WHAT IS BEING ASKED:
For the data below, work out how many lines include the string "from" and report only the number.

INFORMATION PROVIDED:
□ □ □ □ □ □ □
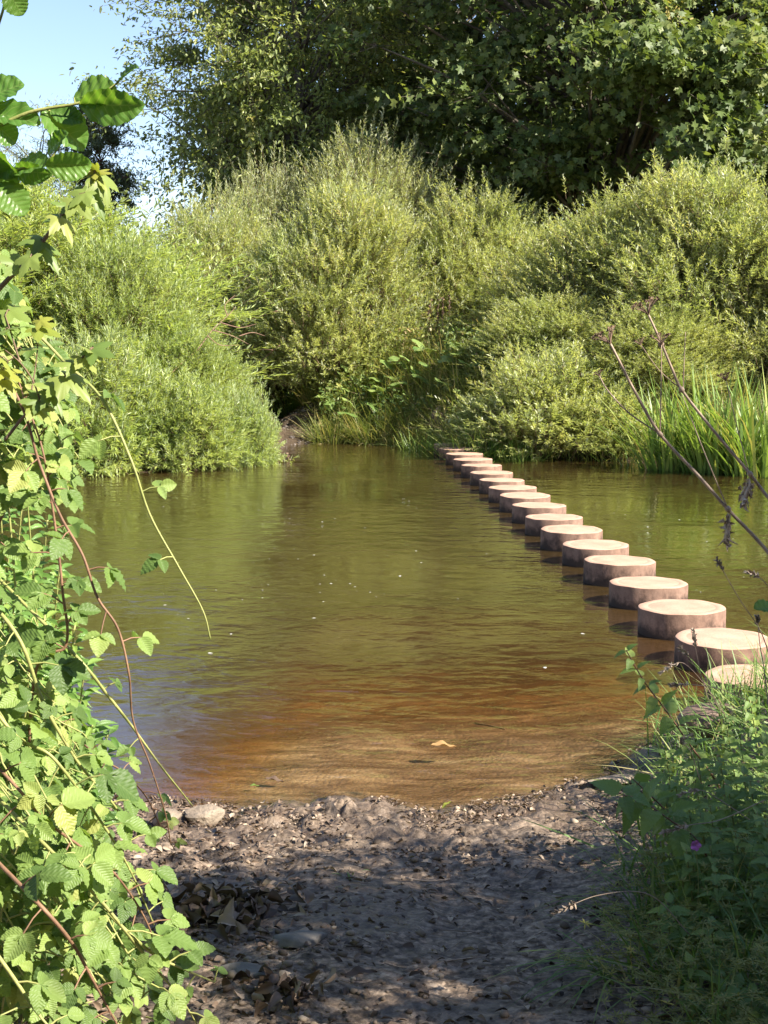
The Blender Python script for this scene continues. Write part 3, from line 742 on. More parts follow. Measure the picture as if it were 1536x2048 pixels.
copy_tree_at(syc, 'dark broad leaved tree cut off by the right edge of the photo', 1720, 40.0, 2.4, 1.05)
syc2 = copy_tree_at(syc, 'dark broad leaved tree between the open tree and the big dark tree', 860, 52.0, 4.1, 1.25)
ash = put_tree('tall_tree', 'tall open crowned tree with sky gaps, next to the blue sky', 590, 40.0, tree(8, 14, 1.4, 3.3, 3.2, 240, 290, T_BROAD, .15, .065, .75, .28, .7), (M['bark'], M['ash']), 0.0)
pine = put_tree('slender_tree', 'slender distant tree with a bare reddish trunk, left of the open tree', 212, 56.0, tree(13, 9.6, 5.4, 1.3, 1.3, 46, 420, T_BROAD, .12, .05, .5, .13, .7), (M['bark_red'], M['far']), 0.0)
dw = put_tree('distant_willow', 'pale feathery distant willow behind the alder leaves', 85, 60.0, tree(17, 9.4, 1.0, 2.6, 2.2, 90, 170, T_WILLOW, .22, .035, .6, .16, .9), (M['bark'], M['willow_pale']), 0.0)

# hedge tree that shades the foreground from the right
sh = thing('hawthorn_tree', (4.5, 1.95, hz1(4.5, 1.95)), 'dense hawthorn beside the path, just out of frame to the right', 'tree', 'hawthorns right of the path')
tb = tree(29, 4.1, .4, 1.2, 1.55, 120, 260, T_BROAD, .06, .05, .4, .09, .8, core=.1)
tb[0].build('trunk', M['bark'], sh, smooth=True); tb[1].build('crown', M['syc'], sh)
sh.scale = (1, 1, .93)
sh2 = copy_tree(sh); sh2.location = (4.4, -0.9, hz1(4.4, -0.9)); sh2.rotation_euler = (0, 0, 2.0)
sh2['label'] = 'dense hawthorn behind the camera on the right of the path'

for (hx, hy, sc_, lab) in ((-2.8, -3.2, 1.5, 'unseen hawthorn added behind the camera on the left to block sky light'), (1.0, -4.6, 1.7, 'unseen hawthorn added straight behind the camera to block sky light'), (4.6, -4.2, 1.6, 'unseen hawthorn added behind the camera, farthest right, to block sky light')):  # unseen copies added behind the camera to cut sky light on the mud
    sky_blocker = copy_tree(sh); sky_blocker.location = (hx, hy, hz1(hx, hy)); sky_blocker.rotation_euler = (0, 0, hx); sky_blocker.scale = (sc_, sc_, sc_); sky_blocker['label'] = lab

# ------------------------------------------------------------------ far bank: grass, tussocks, butterbur, reeds
def blades_mb(mb, P, length, width, spread=.35, up=1.0, dirbias=(0, 0, 0), seed=0):
    n = len(P)
    d = unit(np.random.randn(n, 3) * spread + np.array([0, 0, up]) + np.array(dirbias))
    d[:, 2] = np.abs(d[:, 2])
    hor = unit(np.stack([d[:, 0], d[:, 1], np.zeros(n)], -1) + 1e-4)
    U = unit(np.stack([-hor[:, 0], -hor[:, 1], np.full(n, .35)], -1) + np.random.randn(n, 3) * .25)
    k = np.random.randint(0, 3, n)
    L = length * np.random.uniform(.5, 1.25, n); W = width * np.random.uniform(.6, 1.3, n)
    for j in range(3):
        s = k == j
        if s.any(): mb.leaves(BLADES[j], P[s], d[s], U[s], L[s], W[s])

rs(101)
mb = MB()
n = 15000
x = np.random.uniform(-1.1, 7.5, n); yf = np.interp(x, FAR_X, FAR_Y); y = yf + np.random.uniform(-.05, 1, n) ** 1.0 * 6.0
P = np.stack([x, y, hz(x, y) - .02], -1)
blades_mb(mb, P, .5, .012, .45, 1.0, (0, -.25, 0))
n = 5000
x = np.random.uniform(-7, -2.7, n); yf = np.interp(x, FAR_X, FAR_Y); y = yf + np.random.uniform(-.05, 5.0, n)
blades_mb(mb, np.stack([x, y, hz(x, y) - .02], -1), .45, .012, .45)
n = 9000
x = np.random.uniform(-1.2, 2.6, n); yf = np.interp(x, FAR_X, FAR_Y); y = yf + np.random.uniform(.0, 1, n) * 4.0
blades_mb(mb, np.stack([x, y, hz(x, y) - .02], -1), .75, .014, .5, 1.0, (0, -.3, 0))
tag(mb.build('bank_grass', M['grass_far']), kind='stuff')
mb = MB(); n = 26000
x = np.random.uniform(-1.25, 4.0, n); yf = np.interp(x, FAR_X, FAR_Y); y = yf + np.random.uniform(.15, 5, n)
cl = sstep(-.12, .25, fbm(x * 1.6, y * 1.6, 61, 3))
z = hz(x, y) + np.random.rand(n) ** 1.3 * (.12 + .75 * cl)
mb.leaves(T_BROAD, np.stack([x, y, z], -1), unit(np.random.randn(n, 3) + np.array([0, -.3, -.2])), unit(np.random.randn(n, 3) * .5 + np.array([0, -.1, .9])), np.random.uniform(.05, .12, n), np.random.uniform(.025, .06, n), np.clip(vnoise(x * 1.5, y * 1.5, 66) + .5 + np.random.randn(n) * .2, 0, 1))
tag(mb.build('bank_herbs', M['herb']), kind='stuff')

def tussock(name, label, px, py_base, wpx, length, n, mat, group='grass tussocks at the far waterline', width=.014, up=.9, Y=None, spread=.55):
    p = flat(px, py_base, .03) if Y is None else at(px, py_base, Y)
    r = wpx / 2 / F * p[1]
    mb = MB()
    a = np.random.uniform(0, 2 * PI, n); q = np.sqrt(np.random.rand(n)) * r
    X = q * np.cos(a); Yv = q * np.sin(a) * .7
    P = np.stack([X, Yv, hz(p[0] + X, p[1] + Yv) - p[2] - .03], -1)
    o = mb
    nn = len(P)
    d = unit(np.random.randn(nn, 3) * spread * .6 + np.array([0, 0, up]) + np.stack([X, Yv, 0 * X], -1) / r * spread)
    d[:, 2] = np.abs(d[:, 2])
    hor = unit(np.stack([d[:, 0], d[:, 1], np.zeros(nn)], -1) + 1e-4)
    U = unit(np.stack([-hor[:, 0], -hor[:, 1], np.full(nn, .35)], -1) + np.random.randn(nn, 3) * .25)
    k = np.random.randint(0, 3, nn)
    for j in range(3):
        s = k == j
        mb.leaves(BLADES[j], P[s], d[s], U[s], length * np.random.uniform(.55, 1.2, s.sum()), width * np.random.uniform(.7, 1.3, s.sum()))
    ob = mb.build(name, mat); ob.location = p
    return tag(ob, label, 'grass', group)
rs(111)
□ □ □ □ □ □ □
EXPECTED OUTPUT:
2